Selain para guru yang sudah
mengajar bidang studinya selama bertahun-tahun akan kehilangan
kesempatan berkarir dan mengembangkan ilmunya, maka dampak ini juga akan
menimpa para mahasiswa yang saat ini sedang menempuh studinya di LPTK
(Lembaga Pendidikan Tenaga Kependidikan). Mahasiswa yang sedang menempuh
studi di jurusan seperti: TIK, pendidikan Bahasa Inggris dan pendidikan
bahasa asing lainnya (Jepang, Jerman, Perancis, Mandarin, Arab)
peluangnya untuk mendapatkan pekerjaan sebagai guru menjadi makin
sempit, bahkan bisa dikatakan hilang sama sekali.
Semua dampak ini tidak pernah
disampaikan ke para guru ketika pemerintah melaksanakan sosialisasi
Kurikulum 2013. Para guru banyak yang belum mengetahui semua dampak ini.
Ketika saya menuliskan dampak penerapan ini bagi para guru yang bidang
studinya dihapus atau diganti di sosial media, barulah para guru
merespon dengan terkaget-kaget.
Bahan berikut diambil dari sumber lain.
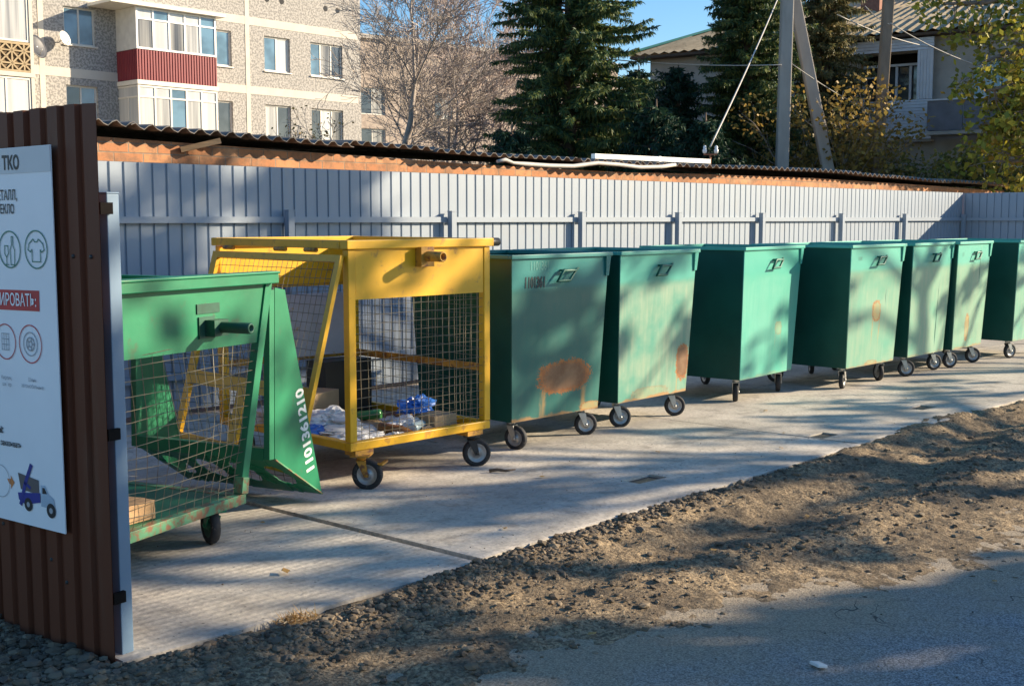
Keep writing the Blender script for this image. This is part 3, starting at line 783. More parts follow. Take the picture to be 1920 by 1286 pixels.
# ------------------------------------------------------------------ green wheeled bins
TOPZ, BOTZ = 1.30, .20
def bin_mat(idx, base, fade, fadeamt, rusts, edge=.5, fresh=(.05, .36, .29)):
    m, nt, b = nodes('bin_paint_%s' % ('abcdefgh'[idx])); g = G(nt)
    c = g.coords('Object'); sp = g.n('ShaderNodeSeparateXYZ'); g.link(c, sp.inputs[0]); X, Y, Z = sp.outputs
    off = g.n('ShaderNodeVectorMath', operation='ADD'); g.link(c, off.inputs[0]); off.inputs[1].default_value = (idx * 7.3, idx * 3.1, idx * 1.7); cc = off.outputs[0]
    mp = g.n('ShaderNodeMapping'); g.link(cc, mp.inputs[0]); mp.inputs[3].default_value = (1, 1, .09)
    streak = g.noise(mp.outputs[0], 26, 4, .6); broad = g.noise(cc, 3.2, 4, .55)
    front = g.math('LESS_THAN', Y, g.math('ADD', -.5 + TOPZ * .05 / (TOPZ - BOTZ) + .008, g.math('MULTIPLY', Z, -.05 / (TOPZ - BOTZ))))
    f = g.math('MULTIPLY', g.math('ADD', .45, g.math('MULTIPLY', g.ramp(streak, .3, .7), .55)), g.ramp(broad, .22, .55))
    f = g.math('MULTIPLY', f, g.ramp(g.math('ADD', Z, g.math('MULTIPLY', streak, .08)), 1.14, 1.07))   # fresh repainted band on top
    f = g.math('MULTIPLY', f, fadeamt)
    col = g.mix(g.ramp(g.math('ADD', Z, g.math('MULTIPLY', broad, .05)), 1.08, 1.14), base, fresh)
    col = g.mix(f, col, fade)
    spk = g.ramp(g.noise(cc, 38, 3, .7), .70, .76)
    col = g.mix(g.math('MULTIPLY', spk, .5), col, (.5, .52, .42))
    dn = g.noise(cc, 7, 5, .65); dn2 = g.noise(cc, 30, 4, .65)
    wob = g.math('ADD', g.math('MULTIPLY', g.math('SUBTRACT', dn, .5), .9), g.math('MULTIPLY', g.math('SUBTRACT', dn2, .5), .5))
    for (rx_, rz_, ax, az, strength, kind) in rusts:
        dx = g.math('DIVIDE', g.math('SUBTRACT', X, rx_), ax); dz = g.math('DIVIDE', g.math('SUBTRACT', Z, rz_), az)
        p4 = g.math('ADD', g.math('POWER', g.math('ABSOLUTE', dx), 2.5), g.math('POWER', g.math('ABSOLUTE', dz), 2.5))
        rr = g.math('ADD', g.math('POWER', p4, .4), g.math('ADD', g.math('MULTIPLY', wob, .5), g.math('MULTIPLY', g.math('SUBTRACT', g.noise(cc, 60, 4, .75), .5), .8)))
        msk = g.math('MULTIPLY', g.ramp(rr, 1.03, .95), front)
        ringm = g.math('MULTIPLY', g.ramp(rr, .68, .95), msk)
        inner = g.mix(g.ramp(dn, .35, .65), (.17, .075, .035), (.25, .14, .075)) if kind == 'scab' else g.mix(g.ramp(dn, .3, .7), (.52, .33, .12), (.30, .36, .20))
        rustc = g.mix(ringm, inner, g.mix(g.ramp(dn2, .3, .7), (.46, .17, .035), (.27, .085, .025)))
        col = g.mix(g.math('MULTIPLY', msk, strength), col, rustc)
        # drips below both flanks of the scab
        dd = g.math('ABSOLUTE', g.math('SUBTRACT', g.math('ABSOLUTE', g.math('ADD', dx, g.math('MULTIPLY', wob, .25))), .78))
        dr = g.math('MULTIPLY', g.math('MULTIPLY', g.ramp(dd, .15, .02), g.ramp(streak, .25, .6)), g.math('MULTIPLY', g.ramp(dz, -.6, -.9), g.ramp(dz, -3.6, -1.8)))
        dr = g.math('MULTIPLY', g.math('MULTIPLY', dr, front), strength * .75)
        col = g.mix(dr, col, (.42, .25, .09))
    # rust creeping up from the bottom edge
    eb = g.math('ADD', g.math('MULTIPLY', g.math('SUBTRACT', Z, .2), 18), g.math('MULTIPLY', dn, -1.6))
    col = g.mix(g.math('MULTIPLY', g.ramp(eb, -.35, -.75), edge), col, (.40, .20, .07))
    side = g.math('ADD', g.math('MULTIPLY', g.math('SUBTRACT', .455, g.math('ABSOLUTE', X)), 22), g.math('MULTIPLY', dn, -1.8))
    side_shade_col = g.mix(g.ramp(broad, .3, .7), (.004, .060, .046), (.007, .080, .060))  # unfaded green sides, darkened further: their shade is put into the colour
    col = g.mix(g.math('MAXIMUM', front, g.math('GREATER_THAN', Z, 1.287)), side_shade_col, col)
    g.link(col, b.inputs['Base Color']); b.inputs['Roughness'].default_value = .42; b.inputs['Specular IOR Level'].default_value = .4
    h = g.math('ADD', g.noise(cc, 2.2, 2), g.math('MULTIPLY', g.noise(cc, 60, 3), .04)); g.bump(b, h, .22, .03)
    return m

def wheeled_bin(corner, rz, mt, label, yaws, width=1.0, number=None, rim_mat=None, seam=False):
    W2 = width / 2; D2 = .50; wb, db = W2 - .052, D2 - .05
    c_, s_ = cos(R(rz)), sin(R(rz)); lx, ly = W2, D2
    root = empty('waste_container', (corner[0] + lx * c_ - ly * s_, corner[1] + lx * s_ + ly * c_, 0), R(rz), label, 'waste container', 'green wheeled waste containers in a row')
    b = MB()
    def ringpts(x, y, z): return [(-x, -y, z), (x, -y, z), (x, y, z), (-x, y, z)]
    t = .004
    lo, li = ringpts(wb, db, BOTZ), ringpts(wb - t, db - t, BOTZ + t)
    to, ti = ringpts(W2, D2, TOPZ), ringpts(W2 - t, D2 - t, TOPZ)
    sd = corner[0] * 3.7
    for i in range(4):
        j = (i + 1) % 4; NU, NV = 12, 14
        A0, A1, B0, B1 = map(Vector, (lo[i], lo[j], to[i], to[j])); nrm = (A1 - A0).cross(B0 - A0).normalized(); grid = []
        for v in range(NV + 1):
            for u in range(NU + 1):
                p = A0.lerp(A1, u / NU).lerp(B0.lerp(B1, u / NU), v / NV)
                e_ = min(1, 4 * min(u, NU - u) / NU) * min(1, 5 * min(v, NV - v) / NV)
                q = Vector((u / NU * 2.2 + sd, v / NV * 2.6 + i * 5, sd)); k = noise.noise(q) * .010 + noise.noise(q * 2.3) * .005
                grid.append(p + nrm * (k * e_ + .003 * sin(pi * u / NU)))
        n0 = len(b.v); b.v += [tuple(p) for p in grid]
        for v in range(NV):
            for u in range(NU):
                c0 = n0 + v * (NU + 1) + u; b.f.append((c0, c0 + 1, c0 + NU + 2, c0 + NU + 1)); b.sm.append(True)
        b.poly([li[j], li[i], ti[i], ti[j]]); b.poly([to[i], to[j], ti[j], ti[i]])
    b.poly(lo[::-1]); b.poly(li)
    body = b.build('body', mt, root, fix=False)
    rm = rim_mat or mt
    r_ = MB(); o, q = .022, .012; za, zb = TOPZ - .012, TOPZ + .014
    r_.box(-W2 - o, W2 + o, -D2 - o, -D2 + q, za, zb); r_.box(-W2 - o, W2 + o, D2 - q, D2 + o, za, zb)
    r_.box(-W2 - o, -W2 + q, -D2 + q, D2 - q, za, zb); r_.box(W2 - q, W2 + o, -D2 + q, D2 - q, za, zb)
    r_.build('rim', rm, root, bevel=.003)
    br = MB()
    br.hexa([(W2 - .035, -D2 - .006, TOPZ - .15), (W2 - .005, -D2 - .006, TOPZ - .15), (W2 - .005, -D2 + .002, TOPZ - .15), (W2 - .035, -D2 + .002, TOPZ - .15)],
            [(W2 - .045, -D2 - .018, TOPZ - .013), (W2 + .005, -D2 - .018, TOPZ - .013), (W2 + .005, -D2 - .001, TOPZ - .013), (W2 - .045, -D2 - .001, TOPZ - .013)])
    br.build('bracket', rm, root)
    if seam:
        se = MB(); se.bar((W2 * .42, -D2 + .001, TOPZ - .03), (W2 * .42 - .002, -db - .0, BOTZ + .02), .007, .004); se.build('weld_seam', M['seam'], root)
    h = MB(); yh = -D2 - .035; hx, hz = .03, 1.165
    h.tube([(hx - .12, yh, hz - .035), (hx - .05, yh + .004, hz + .036), (hx + .075, yh + .004, hz + .034), (hx + .005, yh, hz - .032)], .0115, 8, closed=True)
    h.tube([(hx - .05, yh + .004, hz + .036), (hx - .05, -D2 + .008, hz + .036)], .008, 8)
    h.tube([(hx + .075, yh + .004, hz + .034), (hx + .15, -D2 + .008, hz + .046)], .008, 8)
    h.build('handle', M['green_handle'], root)
    ins = .085
    for (cx_, cy_), yw in zip(((-wb + ins, -db + ins), (wb - ins, -db + ins), (wb - ins, db - ins), (-wb + ins, db - ins)), yaws):
        caster(root, cx_, cy_, BOTZ - .0005, yw - rz)
    if number:
        al = math.atan2(.05, TOPZ - BOTZ)
        for (tx, xx, zz, sz, wt, mm, sc) in number:
            yy = -D2 + (TOPZ - zz) * .05 / (TOPZ - BOTZ) - .0025
            mt4 = Matrix.Translation((xx, yy, zz)) @ Matrix.Rotation(R(90) + al, 4, 'X')
            lettering(tx, sz, mm, root, mt4, wt, sc)
    return root
M['seam'] = plain('seam_chalky', (.24, .42, .32), .6)
M['green_handle'] = plain('handle_green', (.012, .12, .085), .5)
M['num_faint'] = plain('faded_print', (.10, .30, .26), .6)
FR = (.05, .36, .29)
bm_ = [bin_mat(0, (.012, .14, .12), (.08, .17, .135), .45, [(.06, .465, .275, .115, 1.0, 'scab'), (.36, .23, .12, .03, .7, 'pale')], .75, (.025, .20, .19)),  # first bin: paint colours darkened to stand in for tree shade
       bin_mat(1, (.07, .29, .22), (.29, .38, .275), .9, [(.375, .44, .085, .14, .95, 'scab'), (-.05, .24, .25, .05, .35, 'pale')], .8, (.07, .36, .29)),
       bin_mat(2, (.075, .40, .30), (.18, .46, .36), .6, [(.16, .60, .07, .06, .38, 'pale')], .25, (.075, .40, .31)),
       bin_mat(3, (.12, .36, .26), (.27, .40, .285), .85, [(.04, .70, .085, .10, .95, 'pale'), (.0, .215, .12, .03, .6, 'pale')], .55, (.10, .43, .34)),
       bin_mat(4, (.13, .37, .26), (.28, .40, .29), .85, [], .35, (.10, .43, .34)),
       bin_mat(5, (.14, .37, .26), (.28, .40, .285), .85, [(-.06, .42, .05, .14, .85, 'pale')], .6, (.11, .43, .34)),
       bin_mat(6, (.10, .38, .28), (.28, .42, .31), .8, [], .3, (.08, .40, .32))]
wheeled_bin((5.482, 5.55), 2.0, bm_[0], 'teal container, darkened for its shade, with a big rust scab, next to the yellow cage', (-75, -38, 20, -15),
            number=[('1101361', -.27, 1.125, .098, .004, M['num_black'], .62), ('1101361', -.23, 1.235, .085, .0, M['num_faint'], .66)])
wheeled_bin((6.63, 5.60), 4.0, bm_[1], 'faded streaky container with a rust patch at its lower right corner', (-36, -42, 30, 10))
wheeled_bin((8.325, 5.70), 6.0, bm_[2], 'bright mint green container standing turned, with no rust scab', (38, 30, 60, -45), 1.05, number=[('1101', -.30, 1.19, .05, 0, M['num_faint'], .8)])
wheeled_bin((9.655, 5.48), 2.0, bm_[3], 'pale green container with a small square orange rust ring halfway up', (18, 55, 40, -30), 1.03, seam=True, number=[('1101', -.34, 1.19, .05, 0, M['num_faint'], .8)])
wheeled_bin((10.87, 5.51), 3.5, bm_[4], 'clean faded container without rust, wedged between two others at right', (-45, -30, 30, 20), .96, seam=True)
wheeled_bin((11.85, 5.52), 4.0, bm_[5], 'narrow looking container with a thin vertical rust streak, second from the right edge', (-30, -42, 30, 10), .90, seam=True, number=[('11', -.31, 1.18, .06, 0, M['num_faint'], .9)])
wheeled_bin((13.163, 5.45), 2.0, bm_[6], 'green container cut off by the right edge of the picture', (-20, -30, 30, 0))

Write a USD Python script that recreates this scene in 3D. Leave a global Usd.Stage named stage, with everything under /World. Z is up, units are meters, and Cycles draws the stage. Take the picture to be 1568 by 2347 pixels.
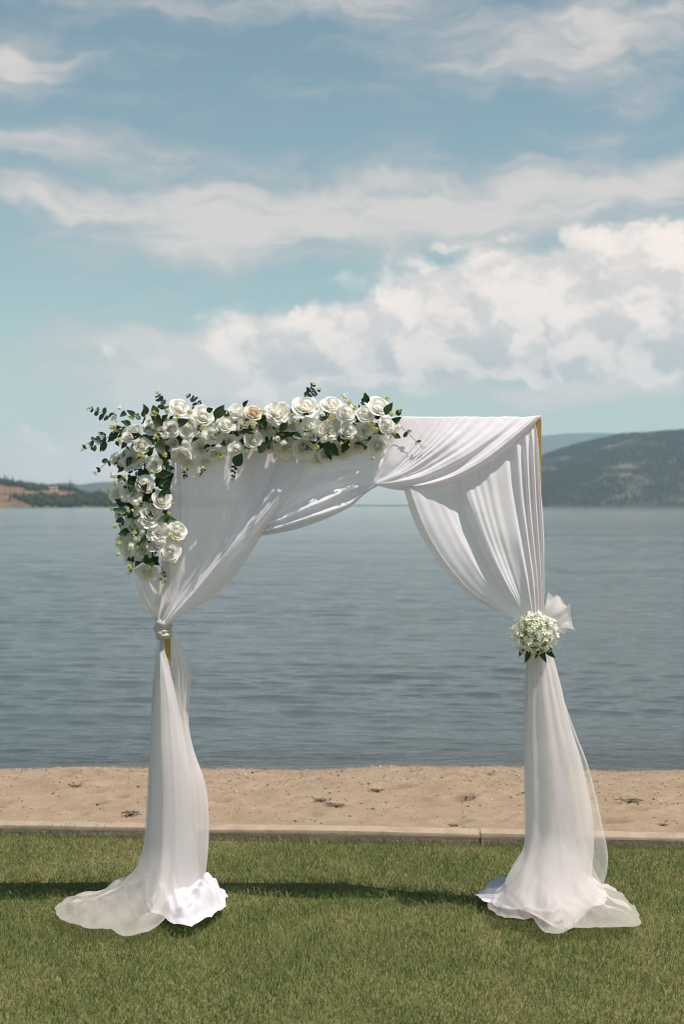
import math, random
import numpy as np
import trimesh
import usdkit, meshkit
from scipy.interpolate import CubicSpline, PchipInterpolator
from scipy.ndimage import gaussian_filter, gaussian_filter1d
from pxr import Usd, UsdGeom, UsdLux, UsdShade, Gf, Sdf, Vt

stage = Usd.Stage.CreateInMemory()
UsdGeom.SetStageUpAxis(stage, 'Z')
UsdGeom.SetStageMetersPerUnit(stage, 1.0)
UsdGeom.Xform.Define(stage, '/World')
UsdGeom.Scope.Define(stage, '/World/Looks')
rng = np.random.default_rng(7)
random.seed(7)

# ---------------------------------------------------------------- camera
EYE, CAMD, FPX, HORIZON = 1.65, 5.86, 3267.0, 1160.0    # eye height, metres from camera to the arch, focal length and horizon in photo units
EXPOSURE = 0.55
cam = UsdGeom.Camera.Define(stage, '/World/camera')
cam.CreateHorizontalApertureAttr(24.0)
cam.CreateFocalLengthAttr(24.0 * FPX / 1568.0)
cam.CreateFStopAttr(4.0)
cam.CreateFocusDistanceAttr(5.85)
cam.CreateExposureAttr(EXPOSURE)
cam.CreateClippingRangeAttr(Gf.Vec2f(0.05, 100000.0))
cam.AddTranslateOp().Set(Gf.Vec3d(0, -CAMD, EYE))
cam.AddRotateXOp().Set(90.0 - math.degrees(math.atan((1173.5 - HORIZON) / FPX)))

# ---------------------------------------------------------------- sky and sun
SUN = np.array([0.40, -0.20, 1.0]); SUN /= np.linalg.norm(SUN)
SUN_EL, SUN_ROT = math.asin(SUN[2]), math.atan2(SUN[0], SUN[1])
SKY_STRENGTH, SUN_INTENSITY = 0.077, 1.05


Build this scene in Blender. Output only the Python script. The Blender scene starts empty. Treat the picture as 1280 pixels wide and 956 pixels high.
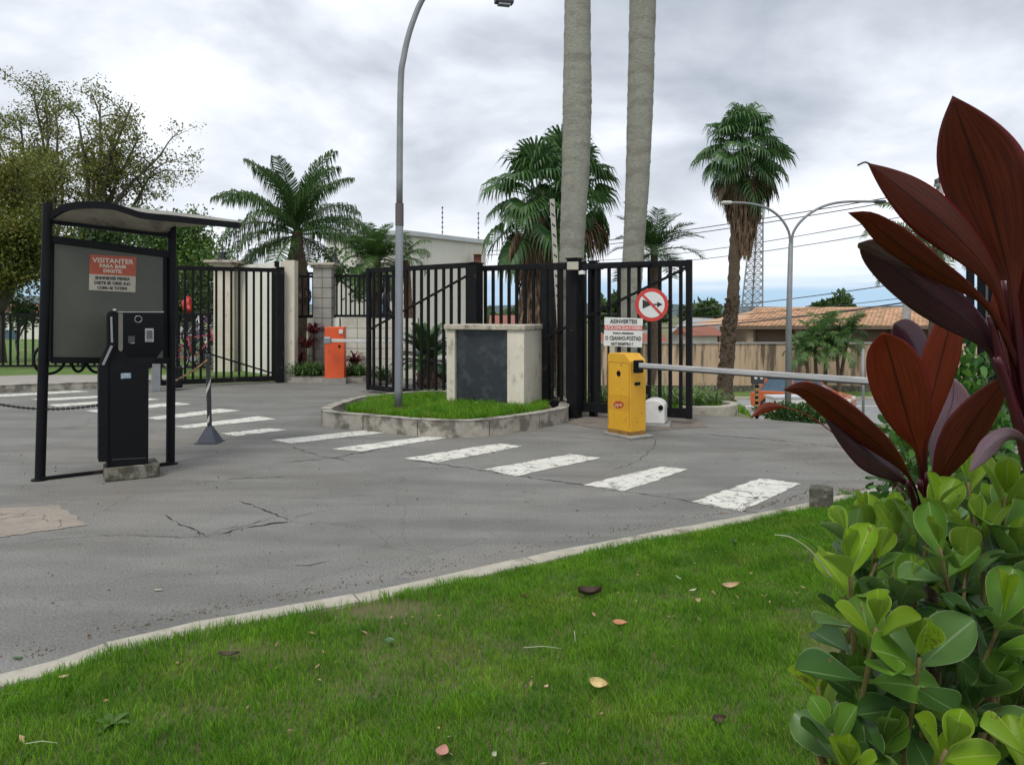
import bpy, math, random
import numpy as np
from mathutils import Vector, Matrix, noise
random.seed(7); np.random.seed(7)
R = math.radians
scene = bpy.context.scene
COL = scene.collection
# ------------------------------------------------------------------ camera
cam_d = bpy.data.cameras.new('camera'); cam = bpy.data.objects.new('camera', cam_d); COL.objects.link(cam)
cam.location = (0, 0, 1.6); cam.rotation_euler = (R(90), 0, 0)
cam_d.sensor_width = 36; cam_d.lens = 27.0; cam_d.shift_y = -0.0703
cam_d.clip_start = 0.05; cam_d.clip_end = 4000
scene.camera = cam
# ------------------------------------------------------------------ world
SUN_EL, SUN_ROT = 55, 205
w = bpy.data.worlds.new('World'); scene.world = w; w.use_nodes = True
nt = w.node_tree; nt.nodes.clear()
def N(t, **k):
    n = nt.nodes.new(t)
    for a, b in k.items(): setattr(n, a, b)
    return n
def L(a, b): nt.links.new(a, b)
out = N('ShaderNodeOutputWorld')
sky = N('ShaderNodeTexSky', sky_type='NISHITA'); sky.sun_disc = False
sky.sun_elevation = R(SUN_EL); sky.sun_rotation = R(SUN_ROT)
bg1 = N('ShaderNodeBackground'); bg1.inputs[1].default_value = 0.10; L(sky.outputs[0], bg1.inputs[0])
tc = N('ShaderNodeTexCoord'); sep = N('ShaderNodeSeparateXYZ'); L(tc.outputs['Generated'], sep.inputs[0])
def M(op, a, b=None, c=None, clamp=False):
    n = N('ShaderNodeMath', operation=op); n.use_clamp = clamp
    for i, v in enumerate((a, b, c)):
        if v is None: continue
        if isinstance(v, (int, float)): n.inputs[i].default_value = v
        else: L(v, n.inputs[i])
    return n.outputs[0]
zz = M('MAXIMUM', sep.outputs[2], 0.0)
den = M('ADD', zz, 0.30)
cmb = N('ShaderNodeCombineXYZ'); L(M('DIVIDE', sep.outputs[0], den), cmb.inputs[0]); L(M('DIVIDE', sep.outputs[1], den), cmb.inputs[1])
n1 = N('ShaderNodeTexNoise'); n1.inputs['Scale'].default_value = 1.5; n1.inputs['Detail'].default_value = 7; n1.inputs['Roughness'].default_value = .52; n1.inputs['Distortion'].default_value = .25
L(cmb.outputs[0], n1.inputs['Vector'])
n2 = N('ShaderNodeTexNoise'); n2.inputs['Scale'].default_value = 0.33; n2.inputs['Detail'].default_value = 3
mp = N('ShaderNodeMapping'); mp.inputs['Location'].default_value = (3.7, 1.3, 0); L(cmb.outputs[0], mp.inputs[0]); L(mp.outputs[0], n2.inputs['Vector'])
cl = M('ADD', M('MULTIPLY', n1.outputs[0], .62), M('MULTIPLY', n2.outputs[0], .38))
ramp = N('ShaderNodeValToRGB'); L(cl, ramp.inputs[0])
e = ramp.color_ramp.elements
e[0].position = .38; e[0].color = (.29, .325, .37, 1)
e[1].position = .62; e[1].color = (.90, .915, .95, 1)
m_ = ramp.color_ramp.elements.new(.465); m_.color = (.47, .505, .56, 1)
m_ = ramp.color_ramp.elements.new(.545); m_.color = (.72, .75, .80, 1)
# whiter low band, then blue far bank near the horizon
mixw = N('ShaderNodeMix', data_type='RGBA'); mixw.inputs[7].default_value = (.80, .82, .87, 1)
rb = N('ShaderNodeMapRange'); L(sep.outputs[2], rb.inputs[0]); rb.inputs[1].default_value = .20; rb.inputs[2].default_value = .07; rb.inputs[3].default_value = 0; rb.inputs[4].default_value = .75
L(rb.outputs[0], mixw.inputs[0]); L(ramp.outputs[0], mixw.inputs[6])
mixb = N('ShaderNodeMix', data_type='RGBA'); mixb.inputs[7].default_value = (.30, .47, .64, 1)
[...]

Mereka tak menyangka, karena ketika
sosialisasi yang mereka ingat betul adalah bahwa “para guru tidak akan
direpotkan membuat silabus dan perangkat mengajar lainnya”.
Kalau selama ini guru tidak mampu
membuat perangkat mengajar, yang seharusnya dilakukan Pemerintah adalah
melatih dan mengajari guru untuk bisa, bukan dibuatkan. Pemerintah tidak
mempunyai kehendak memperbaiki kualitas guru, tetapi justru
mengorbankan guru. Guru tidak bisa dipaksa mengajar yang bukan
bidangnya. Ketika pemaksaan kehendak seperti ini terjadi maka
sesungguhnya penguasa sudah kehilangan keadaban publiknya.